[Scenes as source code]
## start

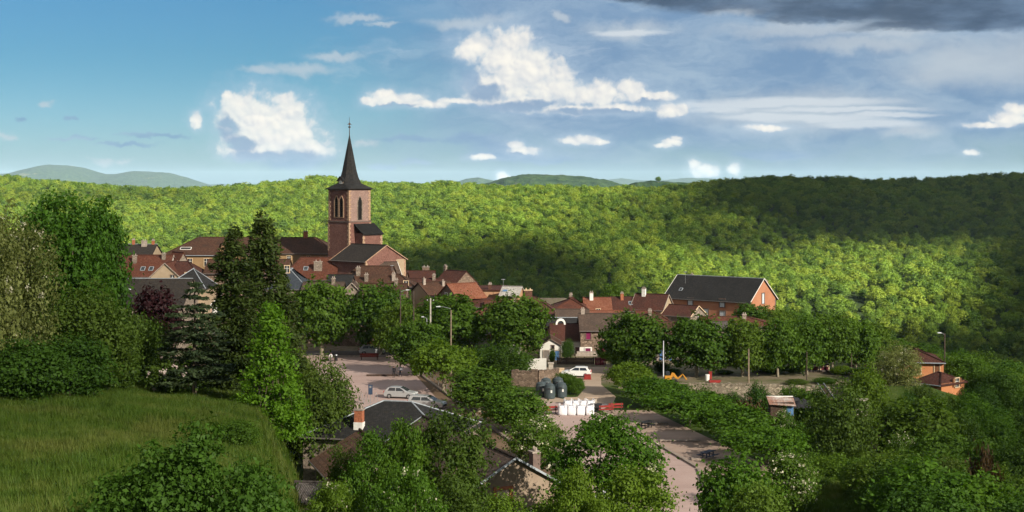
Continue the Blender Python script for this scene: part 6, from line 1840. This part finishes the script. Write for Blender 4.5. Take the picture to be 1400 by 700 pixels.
# ---------------------------------------------------------------- people
M['skin'] = plain('skin', (.42, .24, .16), .6, .08)
M['cloth_dark'] = plain('cloth_dark', (.020, .020, .024), .9, .2)
M['cloth_grey'] = plain('cloth_grey', (.18, .19, .23), .9, .2)
M['cloth_white'] = plain('cloth_white', (.74, .73, .72), .9, .08)
M['cloth_blue'] = plain('cloth_blue', (.045, .055, .085), .9, .2)
M['hair'] = plain('hair', (.035, .025, .018), .8, .2)
def person(label, x, y, z, rz, shirt, trouser, sit=False):
    me = bpy.data.meshes.new('person')
    if sit:
        J = {'pel': (0, 0, .50), 'bel': (0, -.02, .68), 'che': (0, -.01, .90), 'nec': (0, .02, 1.05), 'hed': (0, .05, 1.15), 'top': (0, .05, 1.27)}
        for s_, g in ((-1, 'l'), (1, 'r')):
            J.update({g + 'hip': (s_ * .10, .02, .50), g + 'kne': (s_ * .16, .45, .50), g + 'ank': (s_ * .17, .42, .09), g + 'toe': (s_ * .18, .60, .04),
                      g + 'sho': (s_ * .19, 0, .98), g + 'elb': (s_ * .25, .10, .72), g + 'wri': (s_ * .17, .33, .60), g + 'han': (s_ * .15, .42, .57)})
    else:
        J = {'pel': (0, 0, .93), 'bel': (0, .01, 1.08), 'che': (0, .0, 1.30), 'nec': (0, .01, 1.47), 'hed': (0, .03, 1.57), 'top': (0, .03, 1.69)}
        for s_, g in ((-1, 'l'), (1, 'r')):
            J.update({g + 'hip': (s_ * .10, 0, .92), g + 'kne': (s_ * .12, .04 - .05 * s_, .50), g + 'ank': (s_ * .13, -.02 + .06 * s_, .09), g + 'toe': (s_ * .16, .16 + .06 * s_, .04),
                      g + 'sho': (s_ * .19, 0, 1.40), g + 'elb': (s_ * .26, -.03, 1.13), g + 'wri': (s_ * .25, .10 + .04 * s_, .90), g + 'han': (s_ * .24, .14 + .04 * s_, .80)})
    rad = {'pel': (.155, .115), 'bel': (.14, .105), 'che': (.165, .115), 'nec': (.058, .058), 'hed': (.086, .098), 'top': (.055, .062)}
    for g in 'lr':
        rad.update({g + 'hip': (.09, .09), g + 'kne': (.062, .062), g + 'ank': (.042, .042), g + 'toe': (.038, .030), g + 'sho': (.064, .064), g + 'elb': (.044, .044), g + 'wri': (.030, .030), g + 'han': (.032, .020)})
    names = list(J); E = [('pel', 'bel'), ('bel', 'che'), ('che', 'nec'), ('nec', 'hed'), ('hed', 'top')]
    for g in 'lr': E += [('pel', g + 'hip'), (g + 'hip', g + 'kne'), (g + 'kne', g + 'ank'), (g + 'ank', g + 'toe'), ('che', g + 'sho'), (g + 'sho', g + 'elb'), (g + 'elb', g + 'wri'), (g + 'wri', g + 'han')]
    me.from_pydata([J[n] for n in names], [(names.index(a), names.index(b_)) for a, b_ in E], [])
    o = link('person', me)
    sk = o.modifiers.new('skin', 'SKIN')
    me.skin_vertices  # layer made by the modifier
    lay = me.skin_vertices[0] if len(me.skin_vertices) else None
    if lay:
        for i, n in enumerate(names):
            lay.data[i].radius = rad[n]; lay.data[i].use_root = (n == 'pel')
    sb = o.modifiers.new('smooth', 'SUBSURF'); sb.levels = 1; sb.render_levels = 1
    o.location = (x, y, z); o.rotation_euler = (0, 0, rz)
    # clothing and skin by height on the one body
    m, T, out = new_mat('person_look')
    sp = T.n('ShaderNodeSeparateXYZ'); T.put(sp.inputs[0], T.n('ShaderNodeTexCoord').outputs['Object'])
    waist = .60 if sit else .98; neck = J['nec'][2] + .03
    c_ = T.mix(T.ss(sp.outputs[2], waist - .005, waist + .005), trouser, shirt)
    c_ = T.mix(T.ss(sp.outputs[2], neck - .004, neck + .004), c_, (.42, .24, .16))
    bsdf(T, out, c_, .85, .15); me.materials.append(m)
    tag(o, label, 'person')
    b = Bm(); hx, hy, hz = J['hed']
    for i in range(5):
        for j in range(10):
            a0, a1 = j * math.pi / 5, (j + 1) * math.pi / 5; e0, e1 = i * .3, (i + 1) * .3
            q = lambda a, e: (hx + math.cos(a) * math.cos(e) * .100, hy - .015 + math.sin(a) * math.cos(e) * .112, hz + .035 + math.sin(e) * .105)
            b.quad(q(a0, e0), q(a1, e0), q(a1, e1), q(a0, e1))
    b.build('hair', 'hair', o, smooth=True)
    # face: eyes, nose, mouth, ears
    b = Bm()
    for s_ in (-1, 1): b.box((hx + s_ * .034, hy + .094, hz + .012), (.012, .008, .007))
    b.build('eyes', 'cloth_dark', o)
    b = Bm(); b.box((hx, hy + .104, hz - .018), (.012, .016, .024)); 
    for s_ in (-1, 1): b.box((hx + s_ * .090, hy, hz - .008), (.012, .022, .030))
    b.build('nose_and_ears', 'skin', o, bevel=.004)
    b = Bm()
    for s_, g in ((-1, 'l'), (1, 'r')):       # fingers and thumb
        w_ = Vector(J[g + 'han']); dr = (w_ - Vector(J[g + 'wri'])).normalized(); sd = dr.cross(Vector((1, 0, 0))).normalized()
        for k in range(4):
            p0 = w_ + sd * ((k - 1.5) * .019) - dr * .01; ln = (.075, .085, .08, .062)[k]
            b.tubep([p0, p0 + dr * ln * .5 + Vector((-s_ * .004, 0, 0)), p0 + dr * ln + Vector((-s_ * .018, 0, 0))], [.010, .009, .007], 6)
        p0 = w_ - dr * .05 + sd * .030
        b.tubep([p0, p0 + dr * .03 + sd * .022, p0 + dr * .06 + sd * .03], [.012, .010, .008], 6)
    b.build('fingers', 'skin', o)
    return o
x0, y0 = G(538.5, 517); person('man in dark clothes standing on the square, left of the pair', x0, y0, .03, .4, (.018, .018, .022), (.016, .016, .018))
x0, y0 = G(547.5, 515.5); person('man in pale grey jacket and dark trousers standing on the square', x0, y0, .03, 2.6, (.24, .25, .28), (.02, .022, .03))
x0, y0 = G(452.5, 493.5); person('person in a white shirt sitting at the far left of the square', x0, y0 - .1, .03, 2.9, (.74, .73, .72), (.04, .045, .06), True)
bx, by = x0, y0
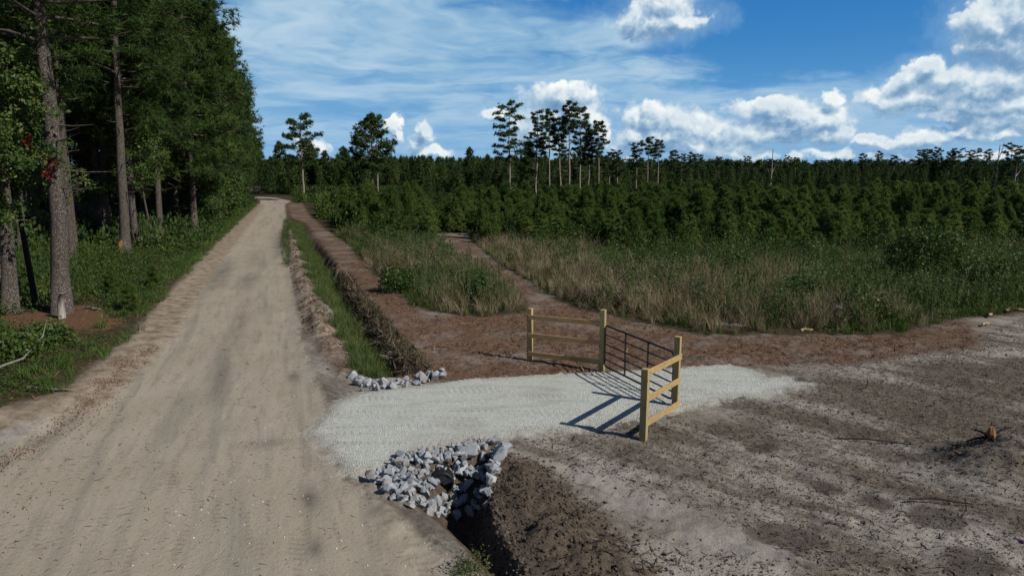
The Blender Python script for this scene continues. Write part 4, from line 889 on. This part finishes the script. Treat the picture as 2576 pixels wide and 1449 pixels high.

## end

*Given problem:* Repeat every record precisely. Any picture among them stays out of the copy.

*Result of the task:*
Continue the Blender Python script for this scene: part 6, from line 1840. This part finishes the script. Write for Blender 4.5. Take the picture to be 1400 by 700 pixels.
# ---------------------------------------------------------------- people
M['skin'] = plain('skin', (.42, .24, .16), .6, .08)
M['cloth_dark'] = plain('cloth_dark', (.020, .020, .024), .9, .2)
M['cloth_grey'] = plain('cloth_grey', (.18, .19, .23), .9, .2)
M['cloth_white'] = plain('cloth_white', (.74, .73, .72), .9, .08)
M['cloth_blue'] = plain('cloth_blue', (.045, .055, .085), .9, .2)
M['hair'] = plain('hair', (.035, .025, .018), .8, .2)
def person(label, x, y, z, rz, shirt, trouser, sit=False):
    me = bpy.data.meshes.new('person')
    if sit:
        J = {'pel': (0, 0, .50), 'bel': (0, -.02, .68), 'che': (0, -.01, .90), 'nec': (0, .02, 1.05), 'hed': (0, .05, 1.15), 'top': (0, .05, 1.27)}
        for s_, g in ((-1, 'l'), (1, 'r')):
            J.update({g + 'hip': (s_ * .10, .02, .50), g + 'kne': (s_ * .16, .45, .50), g + 'ank': (s_ * .17, .42, .09), g + 'toe': (s_ * .18, .60, .04),
                      g + 'sho': (s_ * .19, 0, .98), g + 'elb': (s_ * .25, .10, .72), g + 'wri': (s_ * .17, .33, .60), g + 'han': (s_ * .15, .42, .57)})
    else:
        J = {'pel': (0, 0, .93), 'bel': (0, .01, 1.08), 'che': (0, .0, 1.30), 'nec': (0, .01, 1.47), 'hed': (0, .03, 1.57), 'top': (0, .03, 1.69)}
        for s_, g in ((-1, 'l'), (1, 'r')):
            J.update({g + 'hip': (s_ * .10, 0, .92), g + 'kne': (s_ * .12, .04 - .05 * s_, .50), g + 'ank': (s_ * .13, -.02 + .06 * s_, .09), g + 'toe': (s_ * .16, .16 + .06 * s_, .04),
                      g + 'sho': (s_ * .19, 0, 1.40), g + 'elb': (s_ * .26, -.03, 1.13), g + 'wri': (s_ * .25, .10 + .04 * s_, .90), g + 'han': (s_ * .24, .14 + .04 * s_, .80)})
    rad = {'pel': (.155, .115), 'bel': (.14, .105), 'che': (.165, .115), 'nec': (.058, .058), 'hed': (.086, .098), 'top': (.055, .062)}
    for g in 'lr':
        rad.update({g + 'hip': (.09, .09), g + 'kne': (.062, .062), g + 'ank': (.042, .042), g + 'toe': (.038, .030), g + 'sho': (.064, .064), g + 'elb': (.044, .044), g + 'wri': (.030, .030), g + 'han': (.032, .020)})
    names = list(J); E = [('pel', 'bel'), ('bel', 'che'), ('che', 'nec'), ('nec', 'hed'), ('hed', 'top')]
    for g in 'lr': E += [('pel', g + 'hip'), (g + 'hip', g + 'kne'), (g + 'kne', g + 'ank'), (g + 'ank', g + 'toe'), ('che', g + 'sho'), (g + 'sho', g + 'elb'), (g + 'elb', g + 'wri'), (g + 'wri', g + 'han')]
    me.from_pydata([J[n] for n in names], [(names.index(a), names.index(b_)) for a, b_ in E], [])
    o = link('person', me)
    sk = o.modifiers.new('skin', 'SKIN')
    me.skin_vertices  # layer made by the modifier
    lay = me.skin_vertices[0] if len(me.skin_vertices) else None
    if lay:
        for i, n in enumerate(names):
            lay.data[i].radius = rad[n]; lay.data[i].use_root = (n == 'pel')
    sb = o.modifiers.new('smooth', 'SUBSURF'); sb.levels = 1; sb.render_levels = 1
    o.location = (x, y, z); o.rotation_euler = (0, 0, rz)
    # clothing and skin by height on the one body
    m, T, out = new_mat('person_look')
    sp = T.n('ShaderNodeSeparateXYZ'); T.put(sp.inputs[0], T.n('ShaderNodeTexCoord').outputs['Object'])
    waist = .60 if sit else .98; neck = J['nec'][2] + .03
    c_ = T.mix(T.ss(sp.outputs[2], waist - .005, waist + .005), trouser, shirt)
    c_ = T.mix(T.ss(sp.outputs[2], neck - .004, neck + .004), c_, (.42, .24, .16))
    bsdf(T, out, c_, .85, .15); me.materials.append(m)
    tag(o, label, 'person')
    b = Bm(); hx, hy, hz = J['hed']
    for i in range(5):
        for j in range(10):
            a0, a1 = j * math.pi / 5, (j + 1) * math.pi / 5; e0, e1 = i * .3, (i + 1) * .3
            q = lambda a, e: (hx + math.cos(a) * math.cos(e) * .100, hy - .015 + math.sin(a) * math.cos(e) * .112, hz + .035 + math.sin(e) * .105)
            b.quad(q(a0, e0), q(a1, e0), q(a1, e1), q(a0, e1))
    b.build('hair', 'hair', o, smooth=True)
    # face: eyes, nose, mouth, ears
    b = Bm()
    for s_ in (-1, 1): b.box((hx + s_ * .034, hy + .094, hz + .012), (.012, .008, .007))
    b.build('eyes', 'cloth_dark', o)
    b = Bm(); b.box((hx, hy + .104, hz - .018), (.012, .016, .024)); 
    for s_ in (-1, 1): b.box((hx + s_ * .090, hy, hz - .008), (.012, .022, .030))
    b.build('nose_and_ears', 'skin', o, bevel=.004)
    b = Bm()
    for s_, g in ((-1, 'l'), (1, 'r')):       # fingers and thumb
        w_ = Vector(J[g + 'han']); dr = (w_ - Vector(J[g + 'wri'])).normalized(); sd = dr.cross(Vector((1, 0, 0))).normalized()
        for k in range(4):
            p0 = w_ + sd * ((k - 1.5) * .019) - dr * .01; ln = (.075, .085, .08, .062)[k]
            b.tubep([p0, p0 + dr * ln * .5 + Vector((-s_ * .004, 0, 0)), p0 + dr * ln + Vector((-s_ * .018, 0, 0))], [.010, .009, .007], 6)
        p0 = w_ - dr * .05 + sd * .030
        b.tubep([p0, p0 + dr * .03 + sd * .022, p0 + dr * .06 + sd * .03], [.012, .010, .008], 6)
    b.build('fingers', 'skin', o)
    return o
x0, y0 = G(538.5, 517); person('man in dark clothes standing on the square, left of the pair', x0, y0, .03, .4, (.018, .018, .022), (.016, .016, .018))
x0, y0 = G(547.5, 515.5); person('man in pale grey jacket and dark trousers standing on the square', x0, y0, .03, 2.6, (.24, .25, .28), (.02, .022, .03))
x0, y0 = G(452.5, 493.5); person('person in a white shirt sitting at the far left of the square', x0, y0 - .1, .03, 2.9, (.74, .73, .72), (.04, .045, .06), True)
bx, by = x0, y0
The Blender Python script for this scene continues. Write part 4, from line 889 on. This part finishes the script. Treat the picture as 2576 pixels wide and 1449 pixels high.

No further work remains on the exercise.